Julien évoque ensuite l’élève qui l’a le plus marqué, Antoine Petitjean. «Il est arrivé au club en surpoids, sans aucune expérience du combat, mais il voulait se lancer dans le MMA. Comme si un joueur de rugby décidait de se mettre à la danse classique.» Et pourtant, Julien l’a pris sous son aile. «Je voyais cette immense détermination dans ses yeux, il voulait clairement changer. Il avait cette mentalité jusqu’au-boutiste. Ça force le respect.» Sous la tutelle rigoureuse de Julien, Antoine a perdu du poids, a commencé à s’entraîner deux fois par jour et s’est mis à progresser. Onze mois plus tard, il participait (et gagnait!) à ses premières compétitions amateur.
Le principal objectif de Julien est de préserver l’intégrité physique de ses élèves et de s’assurer qu’ils évitent les blessures graves. Il se souvient d’un élève qui est venu le voir à la fin d’un premier round particulièrement difficile, et qui lui a dit: «C’était plus dur de s’entraîner avec toi que de combattre un adversaire sur le ring!» C’est le moment où Julien sait qu’il a fait du bon travail. «C’est à ça qu’on les prépare. S’ils ne sont pas prêts, il n’y a pas de combat. Ils peuvent douter d’eux-mêmes, voire pleurer; ça m’est arrivé aussi à l’entraînement. Et il vaut mieux que ça arrive là que sur le ring.»
Julien, qui concilie un planning chargé d’entraînement et d’enseignement au club avec son poste de trader chez Pictet, est l’incarnation même de la discipline et de la résilience. Malgré des difficultés personnelles, dont le deuil de plusieurs membres de sa famille proche, il respire le bonheur. Il peut compter sur l’amour de sa femme et de ses deux enfants: un fils passionné de football qui suit aussi chaque combat de son père et une fille qui adore l’équitation. Même si ses deux enfants savent se battre, Julien est heureux qu’ils suivent leur voie et pratiquent les loisirs qu’ils aiment, et il les encourage à faire leurs propres choix.
Il insiste sur l’importance de ne jamais sous-estimer personne, de respecter l’autre et de saisir les opportunités au bon moment. «Un genou à terre, jamais les deux» est son mantra au quotidien. Ce qu’il a appris sur le ring et chez Pictet lui est utile dans sa vie personnelle et professionnelle, et ce sont des leçons de courage pour les périodes difficiles.

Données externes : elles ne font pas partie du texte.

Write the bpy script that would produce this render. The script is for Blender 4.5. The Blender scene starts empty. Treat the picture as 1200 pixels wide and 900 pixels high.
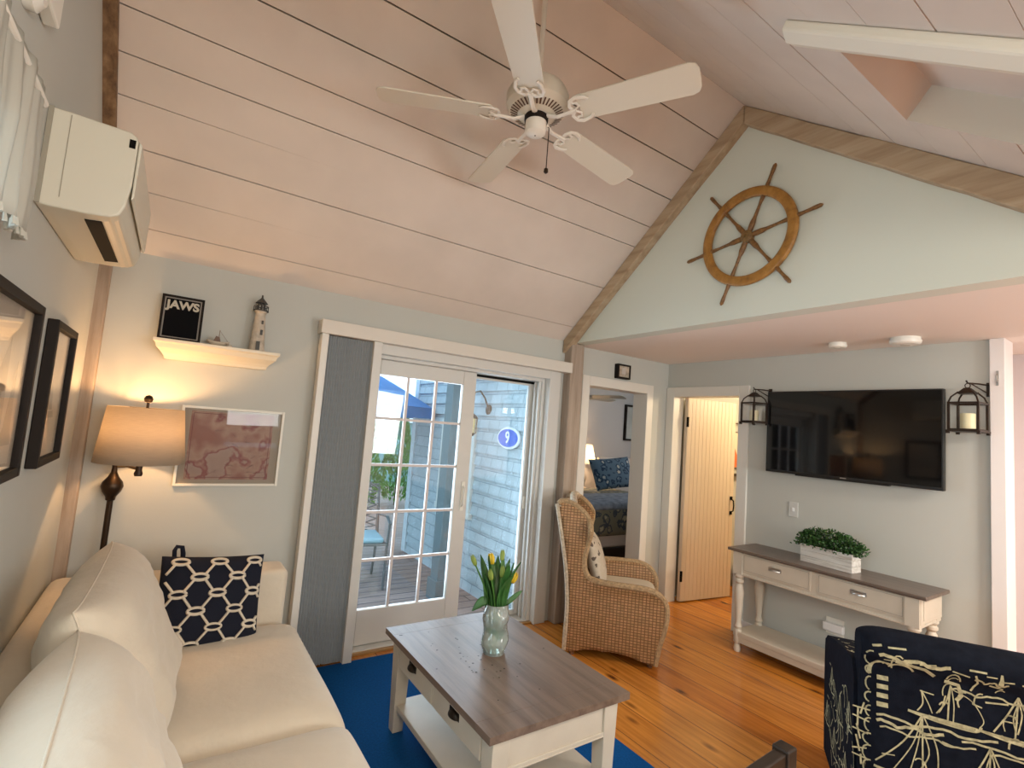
import bpy, bmesh, math, random
from mathutils import Vector, Matrix
random.seed(7)
C = bpy.context.scene.collection
scene = bpy.context.scene
PI = math.pi

# ------------------------------------------------------------------ camera
cam_d = bpy.data.cameras.new('camera'); cam_d.sensor_width = 36.0; cam_d.lens = 17.6166; cam_d.clip_start = 0.05; cam_d.clip_end = 200
cam = bpy.data.objects.new('camera', cam_d); C.objects.link(cam); scene.camera = cam
Rr = Vector((0.82583481, 0.11236639, 0.55260353)); Ru = Vector((-0.55879783, 0.03138623, 0.82870977)); Rz = Vector((0.07577498, -0.99317103, 0.08870994))
right = Vector((Rr[0], Ru[0], Rz[0])); down = Vector((Rr[1], Ru[1], Rz[1])); fwd = Vector((Rr[2], Ru[2], Rz[2]))
M = Matrix((right, -down, -fwd)).transposed().to_4x4(); M.translation = Vector((0, 0, 1.55)); cam.matrix_world = M

# ------------------------------------------------------------------ world, lights, exposure
world = bpy.data.worlds.new('sky'); scene.world = world; world.use_nodes = True
wn = world.node_tree.nodes; bgn = wn['Background']; bgn.inputs[0].default_value = (0.56, 0.82, 1.0, 1); bgn.inputs[1].default_value = 1.75
scene.cycles.transparent_max_bounces = 24
scene.view_settings.view_transform = 'Standard'; scene.view_settings.look = 'None'
scene.view_settings.exposure = 0.5; scene.view_settings.gamma = 1.0; scene.view_settings.use_curve_mapping = False

def area(name, loc, target, sx, sy, power, col):
    d = bpy.data.lights.new(name, 'AREA'); d.shape = 'RECTANGLE'; d.size = sx; d.size_y = sy; d.energy = power; d.color = col
    o = bpy.data.objects.new(name, d); C.objects.link(o); o.location = loc
    o.rotation_euler = (Vector(target) - Vector(loc)).to_track_quat('-Z', 'Z').to_euler()
    return o
def point(name, loc, power, col, rad=0.05):
    d = bpy.data.lights.new(name, 'POINT'); d.energy = power; d.color = col; d.shadow_soft_size = rad
    o = bpy.data.objects.new(name, d); C.objects.link(o); o.location = loc
    return o
area('rear_window_daylight', (1.08, -2.45, 1.66), (1.2, 2, 1.9), 0.74, 0.75, 17, (1.0, 0.96, 0.90))
area('second_rear_window_daylight', (3.0, -2.45, 1.5), (2.6, 2, 1.9), 1.3, 1.2, 40, (1.0, 0.97, 0.92))
area('side_window_daylight', (-0.75, 0.9, 1.5), (2, 1.1, 1.5), 1.1, 1.2, 14, (0.85, 0.95, 1.0))
point('room_fill', (0.45, -1.1, 2.15), 22, (1.0, 0.88, 0.74), 0.25)  # added omni fill to even out walls and ceiling, no lamp known there
area('slider_daylight', (1.80, 3.60, 1.10), (1.80, 2.6, 1.02), 1.35, 1.6, 30, (0.78, 0.90, 1.0))
point('ceiling_uplight_fill', (0.15, -0.35, 1.95), 26, (1.0, 0.88, 0.74), 0.2)  # added uplight behind the camera, lifts the dim ceiling slopes
area('right_side_fill', (3.5, -0.6, 2.30), (3.5, -0.6, 0), 0.35, 0.35, 42, (1.0, 0.88, 0.76))  # added downward fill, brightens the soffit and television wall side
point('bathroom_lamp', (5.2, 2.3, 2.1), 30, (1.0, 0.80, 0.52), 0.08)
area('bedroom_fill', (6.75, 4.6, 1.6), (4.5, 5.2, 1.2), 1.0, 1.0, 10, (1.0, 0.95, 0.9))  # added fill for the dim bedroom, no window in that wall

# ------------------------------------------------------------------ materials
def lin(r, g, b):
    f = lambda c: (c/255/12.92) if c/255 <= 0.04045 else ((c/255+0.055)/1.055)**2.4
    return (f(r), f(g), f(b), 1)
MATS = {}
def mat(name, col, rough=0.5, metal=0.0, var=0.0, vscale=6.0, bump=0.0, bscale=60.0, stretch=(1, 1, 1), spec=0.5, trans=0, sheen=0):
    if name in MATS: return MATS[name]
    m = bpy.data.materials.new(name); m.use_nodes = True; n = m.node_tree.nodes; l = m.node_tree.links
    b = n['Principled BSDF']; b.inputs['Base Color'].default_value = col; b.inputs['Roughness'].default_value = rough; b.inputs['Metallic'].default_value = metal
    b.inputs['Specular IOR Level'].default_value = spec
    if sheen: b.inputs['Sheen Weight'].default_value = sheen
    tc = n.new('ShaderNodeTexCoord'); mp = n.new('ShaderNodeMapping'); mp.inputs['Scale'].default_value = stretch
    l.new(tc.outputs['Object'], mp.inputs['Vector'])
    if var:
        t = n.new('ShaderNodeTexNoise'); t.inputs['Scale'].default_value = vscale; t.inputs['Detail'].default_value = 5
        l.new(mp.outputs[0], t.inputs['Vector'])
        r = n.new('ShaderNodeValToRGB')
        r.color_ramp.elements[0].position = 0.3; r.color_ramp.elements[1].position = 0.7
        r.color_ramp.elements[0].color = tuple(c*(1-var) for c in col[:3])+(1,)
        r.color_ramp.elements[1].color = tuple(min(1, c*(1+var)) for c in col[:3])+(1,)
        l.new(t.outputs['Fac'], r.inputs[0]); l.new(r.outputs[0], b.inputs['Base Color'])
    if bump:
        t2 = n.new('ShaderNodeTexNoise'); t2.inputs['Scale'].default_value = bscale; t2.inputs['Detail'].default_value = 4
        l.new(mp.outputs[0], t2.inputs['Vector'])
        bp = n.new('ShaderNodeBump'); bp.inputs['Strength'].default_value = bump; bp.inputs['Distance'].default_value = 0.01
        l.new(t2.outputs['Fac'], bp.inputs['Height']); l.new(bp.outputs[0], b.inputs['Normal'])
    MATS[name] = m
    return m
def glass_mat(name, tint=(0.95, 0.98, 1, 1), refl=0.12, rough=0.0):
    m = bpy.data.materials.new(name); m.use_nodes = True; n = m.node_tree.nodes; l = m.node_tree.links
    n.remove(n['Principled BSDF']); out = n['Material Output']
    tr = n.new('ShaderNodeBsdfTransparent'); tr.inputs[0].default_value = tint
    gl = n.new('ShaderNodeBsdfGlossy'); gl.inputs['Roughness'].default_value = rough; gl.inputs[0].default_value = (1, 1, 1, 1)
    fr = n.new('ShaderNodeFresnel'); fr.inputs[0].default_value = 1.45
    ml = n.new('ShaderNodeMath'); ml.operation = 'MULTIPLY'; ml.inputs[1].default_value = refl/0.04*0.4
    mx = n.new('ShaderNodeMixShader'); l.new(fr.outputs[0], ml.inputs[0]); l.new(ml.outputs[0], mx.inputs[0]); l.new(tr.outputs[0], mx.inputs[1]); l.new(gl.outputs[0], mx.inputs[2])
    l.new(mx.outputs[0], out.inputs[0]); return m
def emit_mat(name, col, s):
    m = bpy.data.materials.new(name); m.use_nodes = True; b = m.node_tree.nodes['Principled BSDF']
    b.inputs['Base Color'].default_value = col; b.inputs['Emission Color'].default_value = col; b.inputs['Emission Strength'].default_value = s; return m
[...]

Alors Julien, trader sur le ring ou combattant en salle des marchés? «Ce sont deux choses différentes. Les leçons et les compétences acquises d’un côté peuvent être transposées de l’autre, mais ce sont deux “rings” bien différents. Il n’y a pas vraiment de combat en salle des marchés et, pour tout dire, je ne me considère plus vraiment comme un trader, mais plutôt comme un manager. C’est l’aspect humain qui compte le plus et qui me fait aimer les deux activités.»
Quand Julien n’est pas en train de combattre ou d’entraîner, il est Head of Fiduciaries chez Pictet Trading & Sales.
Le MMA, qu’est-ce que c’est?
Le Mixed Martial Arts (MMA) est un sport de combat «full-contact» qui autorise une grande variété de techniques de combat issues de différentes disciplines, comme la boxe, la lutte et le Muay Thai, dans le cadre d’un ensemble de règles unifié.
Le MMA moderne est apparu dans les années 90s avec des évènements comme l’Ultimate Fighting Championship (UFC) et des combats comportant peu de règles, pour évoluer jusqu’à devenir une discipline un peu plus réglementée. Le MMA est réputé comme étant l’art martial le plus violent.